Primarily this was due to some weaknesses in chemical rockets. They had to use some of their delivered material to get back to GEO. And, while the time for their transfer orbit was shorter, another factor of the NPV, the discount rate, which lowers the amount of expected value of a resource the farther in the future it is sold, doesn’t take enough out of the value of that which the solar sail can bring back that would make it on par with the chemical rocket.

There were still some areas of near-Earth space that even solar sails were not profitable in, so the authors suggest that future asteroid miners look at asteroids in the specific regions they call out as potentially profitable if they are looking for their first major mining site. In addition, the researchers made some modifications to their original baseline missions structure, such as stopping at a Lunar Gateway, adding a second trip, and running a series of variable simulations, known as Monte Carlo simulations, that would test the extent to which these different schemes were profitable.

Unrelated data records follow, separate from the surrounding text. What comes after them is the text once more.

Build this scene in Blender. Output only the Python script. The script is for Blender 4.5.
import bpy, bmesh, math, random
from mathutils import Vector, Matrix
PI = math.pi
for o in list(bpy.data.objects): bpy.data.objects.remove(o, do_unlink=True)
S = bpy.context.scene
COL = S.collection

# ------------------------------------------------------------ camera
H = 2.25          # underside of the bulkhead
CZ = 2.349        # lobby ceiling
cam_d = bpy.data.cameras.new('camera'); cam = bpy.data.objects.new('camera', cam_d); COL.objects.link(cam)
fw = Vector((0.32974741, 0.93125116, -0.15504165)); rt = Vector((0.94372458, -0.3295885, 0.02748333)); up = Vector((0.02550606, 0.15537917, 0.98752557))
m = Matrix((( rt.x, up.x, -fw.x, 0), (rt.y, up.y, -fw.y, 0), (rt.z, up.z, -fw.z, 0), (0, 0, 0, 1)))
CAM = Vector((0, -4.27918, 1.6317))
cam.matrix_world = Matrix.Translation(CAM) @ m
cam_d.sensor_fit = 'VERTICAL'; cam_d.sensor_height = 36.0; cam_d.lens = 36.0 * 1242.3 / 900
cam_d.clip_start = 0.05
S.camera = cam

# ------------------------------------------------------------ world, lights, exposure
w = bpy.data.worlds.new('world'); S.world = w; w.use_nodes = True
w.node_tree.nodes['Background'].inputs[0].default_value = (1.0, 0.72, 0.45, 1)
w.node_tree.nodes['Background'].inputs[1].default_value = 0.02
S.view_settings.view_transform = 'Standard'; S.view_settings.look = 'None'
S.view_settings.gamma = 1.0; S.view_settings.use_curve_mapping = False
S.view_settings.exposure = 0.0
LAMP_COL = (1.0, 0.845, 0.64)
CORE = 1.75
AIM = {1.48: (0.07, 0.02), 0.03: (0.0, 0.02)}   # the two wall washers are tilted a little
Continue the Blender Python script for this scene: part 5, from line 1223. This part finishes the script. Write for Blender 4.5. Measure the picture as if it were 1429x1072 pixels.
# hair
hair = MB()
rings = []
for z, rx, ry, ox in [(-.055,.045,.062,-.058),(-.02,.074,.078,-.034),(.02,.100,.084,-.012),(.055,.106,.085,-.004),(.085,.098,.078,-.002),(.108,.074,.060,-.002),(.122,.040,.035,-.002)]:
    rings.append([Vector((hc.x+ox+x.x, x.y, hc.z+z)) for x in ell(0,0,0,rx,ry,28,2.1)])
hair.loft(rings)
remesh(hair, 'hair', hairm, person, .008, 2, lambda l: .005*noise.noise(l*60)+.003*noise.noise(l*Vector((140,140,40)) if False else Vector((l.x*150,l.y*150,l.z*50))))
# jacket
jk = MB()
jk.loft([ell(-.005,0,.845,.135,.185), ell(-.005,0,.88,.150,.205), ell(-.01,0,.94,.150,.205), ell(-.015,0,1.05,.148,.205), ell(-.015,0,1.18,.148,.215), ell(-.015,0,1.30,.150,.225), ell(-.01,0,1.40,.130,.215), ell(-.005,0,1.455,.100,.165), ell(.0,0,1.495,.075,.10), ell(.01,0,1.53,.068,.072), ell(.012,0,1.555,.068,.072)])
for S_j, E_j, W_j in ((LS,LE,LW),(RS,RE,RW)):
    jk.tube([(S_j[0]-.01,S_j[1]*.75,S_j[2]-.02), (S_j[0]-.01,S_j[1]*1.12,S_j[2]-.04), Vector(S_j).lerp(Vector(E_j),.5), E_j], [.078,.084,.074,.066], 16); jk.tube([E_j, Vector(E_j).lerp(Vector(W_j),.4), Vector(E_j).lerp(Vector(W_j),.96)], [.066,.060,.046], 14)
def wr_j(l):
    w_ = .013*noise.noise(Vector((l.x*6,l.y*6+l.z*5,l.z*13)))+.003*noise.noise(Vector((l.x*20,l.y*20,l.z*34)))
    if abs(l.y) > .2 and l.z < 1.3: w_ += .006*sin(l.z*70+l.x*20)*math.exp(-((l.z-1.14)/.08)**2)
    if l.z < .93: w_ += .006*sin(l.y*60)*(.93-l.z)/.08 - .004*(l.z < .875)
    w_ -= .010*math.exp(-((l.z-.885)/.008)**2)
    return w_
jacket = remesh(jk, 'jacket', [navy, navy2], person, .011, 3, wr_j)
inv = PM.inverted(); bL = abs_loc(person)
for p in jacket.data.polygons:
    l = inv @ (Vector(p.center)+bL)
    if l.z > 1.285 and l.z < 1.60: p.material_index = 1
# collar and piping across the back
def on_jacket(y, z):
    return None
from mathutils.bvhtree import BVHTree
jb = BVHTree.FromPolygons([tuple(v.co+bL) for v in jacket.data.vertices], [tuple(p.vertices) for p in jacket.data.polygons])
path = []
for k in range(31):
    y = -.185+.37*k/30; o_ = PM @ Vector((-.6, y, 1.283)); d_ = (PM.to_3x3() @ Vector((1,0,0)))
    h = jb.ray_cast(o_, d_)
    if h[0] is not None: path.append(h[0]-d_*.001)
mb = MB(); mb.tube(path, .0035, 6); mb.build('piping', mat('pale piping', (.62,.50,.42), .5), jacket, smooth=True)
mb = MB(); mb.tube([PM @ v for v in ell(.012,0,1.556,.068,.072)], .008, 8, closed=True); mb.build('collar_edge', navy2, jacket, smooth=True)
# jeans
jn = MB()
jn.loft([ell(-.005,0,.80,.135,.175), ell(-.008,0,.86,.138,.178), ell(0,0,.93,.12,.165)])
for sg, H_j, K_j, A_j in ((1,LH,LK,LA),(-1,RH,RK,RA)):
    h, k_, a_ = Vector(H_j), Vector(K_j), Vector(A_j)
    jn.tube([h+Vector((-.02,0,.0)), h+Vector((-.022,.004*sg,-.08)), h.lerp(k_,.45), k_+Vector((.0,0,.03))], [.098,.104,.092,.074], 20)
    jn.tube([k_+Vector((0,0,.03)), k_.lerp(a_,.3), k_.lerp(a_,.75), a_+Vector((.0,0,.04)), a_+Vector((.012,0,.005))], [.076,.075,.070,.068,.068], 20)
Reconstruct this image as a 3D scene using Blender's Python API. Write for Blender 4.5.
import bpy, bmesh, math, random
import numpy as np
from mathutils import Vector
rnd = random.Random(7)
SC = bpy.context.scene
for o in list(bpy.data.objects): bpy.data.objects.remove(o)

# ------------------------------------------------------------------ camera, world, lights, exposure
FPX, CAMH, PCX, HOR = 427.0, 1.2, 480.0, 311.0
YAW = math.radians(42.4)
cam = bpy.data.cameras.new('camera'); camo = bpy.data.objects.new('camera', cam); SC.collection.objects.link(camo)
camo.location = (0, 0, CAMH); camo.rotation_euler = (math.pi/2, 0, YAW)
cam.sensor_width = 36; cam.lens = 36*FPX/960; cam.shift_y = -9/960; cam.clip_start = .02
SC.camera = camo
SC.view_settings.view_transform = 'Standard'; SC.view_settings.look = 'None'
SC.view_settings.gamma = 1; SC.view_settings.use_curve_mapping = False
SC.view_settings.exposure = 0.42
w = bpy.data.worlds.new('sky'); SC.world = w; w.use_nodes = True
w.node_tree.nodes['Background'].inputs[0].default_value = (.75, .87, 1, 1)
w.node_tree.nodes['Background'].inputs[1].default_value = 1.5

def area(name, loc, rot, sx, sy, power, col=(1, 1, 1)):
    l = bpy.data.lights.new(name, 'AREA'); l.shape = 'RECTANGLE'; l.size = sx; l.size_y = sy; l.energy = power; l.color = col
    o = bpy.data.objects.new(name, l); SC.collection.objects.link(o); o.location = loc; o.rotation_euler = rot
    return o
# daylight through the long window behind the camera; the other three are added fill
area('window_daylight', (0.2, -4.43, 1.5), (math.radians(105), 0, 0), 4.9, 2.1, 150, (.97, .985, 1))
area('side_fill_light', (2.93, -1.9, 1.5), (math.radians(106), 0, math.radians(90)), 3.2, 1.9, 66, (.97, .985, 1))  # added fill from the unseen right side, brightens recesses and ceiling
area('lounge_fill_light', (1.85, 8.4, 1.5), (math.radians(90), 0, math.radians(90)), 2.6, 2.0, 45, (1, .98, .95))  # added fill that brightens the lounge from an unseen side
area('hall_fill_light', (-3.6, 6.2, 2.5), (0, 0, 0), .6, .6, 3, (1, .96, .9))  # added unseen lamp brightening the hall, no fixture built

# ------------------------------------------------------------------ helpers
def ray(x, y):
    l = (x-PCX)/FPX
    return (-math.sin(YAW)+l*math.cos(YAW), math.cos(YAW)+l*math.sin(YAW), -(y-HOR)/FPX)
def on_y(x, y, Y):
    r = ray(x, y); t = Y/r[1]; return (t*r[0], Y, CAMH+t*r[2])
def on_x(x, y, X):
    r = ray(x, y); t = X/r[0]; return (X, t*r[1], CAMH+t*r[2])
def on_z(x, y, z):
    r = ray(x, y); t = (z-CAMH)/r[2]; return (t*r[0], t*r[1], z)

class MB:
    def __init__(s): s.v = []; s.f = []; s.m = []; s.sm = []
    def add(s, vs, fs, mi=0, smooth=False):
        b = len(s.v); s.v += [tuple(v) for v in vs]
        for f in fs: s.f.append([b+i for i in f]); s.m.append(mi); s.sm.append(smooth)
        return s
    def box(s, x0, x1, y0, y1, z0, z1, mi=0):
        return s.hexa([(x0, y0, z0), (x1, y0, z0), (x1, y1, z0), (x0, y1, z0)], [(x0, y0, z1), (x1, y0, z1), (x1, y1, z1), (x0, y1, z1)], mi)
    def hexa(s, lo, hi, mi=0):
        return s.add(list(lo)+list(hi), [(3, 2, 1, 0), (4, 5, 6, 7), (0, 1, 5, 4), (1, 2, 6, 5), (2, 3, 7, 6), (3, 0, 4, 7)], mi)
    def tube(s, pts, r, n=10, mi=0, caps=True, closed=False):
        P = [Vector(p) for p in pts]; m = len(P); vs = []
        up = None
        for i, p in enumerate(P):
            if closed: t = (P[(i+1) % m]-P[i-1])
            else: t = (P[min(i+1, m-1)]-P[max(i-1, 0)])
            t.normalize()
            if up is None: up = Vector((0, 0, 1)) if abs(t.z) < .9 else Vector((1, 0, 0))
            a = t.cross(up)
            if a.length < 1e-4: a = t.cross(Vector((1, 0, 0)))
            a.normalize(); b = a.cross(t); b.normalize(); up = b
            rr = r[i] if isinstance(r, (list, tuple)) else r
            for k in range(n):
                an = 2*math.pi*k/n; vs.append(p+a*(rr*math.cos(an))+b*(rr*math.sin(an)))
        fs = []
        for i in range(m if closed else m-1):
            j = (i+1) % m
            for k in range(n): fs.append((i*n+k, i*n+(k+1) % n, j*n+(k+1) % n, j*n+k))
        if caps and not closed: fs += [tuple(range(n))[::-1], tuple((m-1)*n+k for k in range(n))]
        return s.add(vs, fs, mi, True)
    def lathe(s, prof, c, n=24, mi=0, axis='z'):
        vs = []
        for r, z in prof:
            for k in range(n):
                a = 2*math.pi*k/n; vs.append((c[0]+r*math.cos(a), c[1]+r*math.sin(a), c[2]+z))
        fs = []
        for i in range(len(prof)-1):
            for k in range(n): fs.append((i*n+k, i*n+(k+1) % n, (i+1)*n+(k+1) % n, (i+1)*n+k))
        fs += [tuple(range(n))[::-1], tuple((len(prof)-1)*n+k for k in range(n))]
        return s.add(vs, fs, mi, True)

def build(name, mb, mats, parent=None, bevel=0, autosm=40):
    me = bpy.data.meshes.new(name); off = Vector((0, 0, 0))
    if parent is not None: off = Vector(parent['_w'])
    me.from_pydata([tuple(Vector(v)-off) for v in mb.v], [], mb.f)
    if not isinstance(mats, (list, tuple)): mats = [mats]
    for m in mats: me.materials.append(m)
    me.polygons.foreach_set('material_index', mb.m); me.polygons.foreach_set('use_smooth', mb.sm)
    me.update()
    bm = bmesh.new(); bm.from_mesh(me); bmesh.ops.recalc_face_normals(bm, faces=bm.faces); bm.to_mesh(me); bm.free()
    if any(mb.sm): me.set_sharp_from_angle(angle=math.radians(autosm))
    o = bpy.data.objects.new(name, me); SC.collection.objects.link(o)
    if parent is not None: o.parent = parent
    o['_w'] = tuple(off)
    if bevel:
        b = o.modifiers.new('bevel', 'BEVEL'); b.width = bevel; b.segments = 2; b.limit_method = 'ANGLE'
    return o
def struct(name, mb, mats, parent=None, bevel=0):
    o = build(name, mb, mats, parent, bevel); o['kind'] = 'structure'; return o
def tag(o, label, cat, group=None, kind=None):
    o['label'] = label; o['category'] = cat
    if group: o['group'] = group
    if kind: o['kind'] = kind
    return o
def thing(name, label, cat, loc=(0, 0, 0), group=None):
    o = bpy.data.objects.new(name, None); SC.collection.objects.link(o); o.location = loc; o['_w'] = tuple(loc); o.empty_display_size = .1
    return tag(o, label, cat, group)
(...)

Both are adding a second trip and stopping off at the Lunar Gateway rather than GEO added significant value to each type of mission architecture. The Monte Carlo simulations also showed that their profitability was consistent with slight input costs and output revenue variations. Overall, while there are potentially profitable targets for each type of propulsion system, it seems that solar sails are clearly the winner of the two. Now it’s up to those who hope to build the first asteroid mining empire to listen.